Sunday, July 17, 2011

Book Review: The Sweet and Simple Kind (2006) by Yasmine Gooneratne

Yasmine Gooneratne is Sri Lankan born and bred, and her native country is the setting for this ambitious novel that details the changes that gripped Sri Lanka (formerly Ceylon) from independence in 1948 to the race riots in 1958 that foreshadowed the civil war that began in 1983.

Gooneratne centres her story around two female cousins, Latha and the rather portentously named Tsunami. The latter is from the rich side of the Wijesinha family, while Latha's family is decidedly middle-class. The two girls become fast friends as young girls at Lucas Falls, a large house and tea plantation owned by Tsunami's father, Rowland. Latha visits Lucas Falls on her vacations and is a witness to what amounts to the moral decline and fall of Tsunami's family over the course of the next dozen or so years.

When we first meet Rowland he's married to Helen, a skilled amateur artist originally from India, and their lifestyle is in most respects that of an upper-class English family. Their taste in literature is Anglocentric, Helen's art is Western, their peers are often Oxbridge educated, cricket is an obsession, and their children attend elite local schools modeled on institutions like Eton and Harrow. In sum, they're almost more English than the English.

Gooneratne depicts Latha and Tsunami's early years at Lucas Falls as a kind of Eden in which the two girls discover a shared love of books and learning. Helen is the muse of this paradise, encouraging the girl's curiosity, discussing art and literature with them, and generally encouraging a liberal way of thinking. The dark cloud in paradise is Rowland, who acts the part of the English gentleman, but soon becomes influenced by the rising tide of Sinhala nationalism that will eventually tear the country apart. Rowland is from an ancient Sinhala family and becomes caught up in politics after Independence in 1948. In what almost seems a symbolic act, he disparages Helen's art, and not long after that Helen leaves Rowland for Mr Goldman, a German rep of tea wholesalers.

The rest of the novel follows Latha and Tsunami as they navigate the difficulties of love and courtship in Ceylon's deeply conservative society, and struggle with life at university. Meanwhile, in the background, Ceylon's post-colonial political life becomes more vicious, culminating in deadly race riots aimed at the Tamil minority. Rowland moves further along the path of Sinhala nationalism and his family becomes as fractured as the country itself, with his two eldest children, Ranil and Tara, becoming as morally vicious as the political conflict.

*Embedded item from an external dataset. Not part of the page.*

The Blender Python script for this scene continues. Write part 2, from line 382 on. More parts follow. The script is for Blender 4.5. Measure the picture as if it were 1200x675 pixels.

Gooneratne is a professor of 19th century English literature, with a special interest in Jane Austen, and it shows in her writing, for good and not quite so good. On the plus side, she knows how to spin out a family saga and juggle multiple storylines and characters. This makes the novel very readable, almost addictively so, and her characterization is usually very sharp. The political elements are skillfully interwoven, and even non-Sri Lankans, such as myself, should have no problem understanding the political and cultural makeup of the county.

The only problem I had with the novel (and it's a minor complaint) is its gentility, its cosiness. Gooneratne can be brutally realistic at times, but on a few too many occasions characters and events are bathed in a warm glow of sentimentality and nostalgia. And this also applies to the plot. The middle section of the novel is mostly taken up with Latha and Tsunami's life at university, and too much of it reads like an affectionate, but static, memoir of university life.

The Sweet and Simple Kind is well worth reading, if only for the elegance of Gooteratne's prose. For example, here's a short passage describing the Lucas Falls estate:

When the wreaths of mist lift, leaving the grass wet with dew, mornings on the estate clink and ring with birdsong, sounding very much as if a crowd of children were jingling thin silver coins in their pockets, considering the possibilities.

That sentence could stand on its own as a poem, and writing of that calibre is rare enough that it should be praised at every opportunity.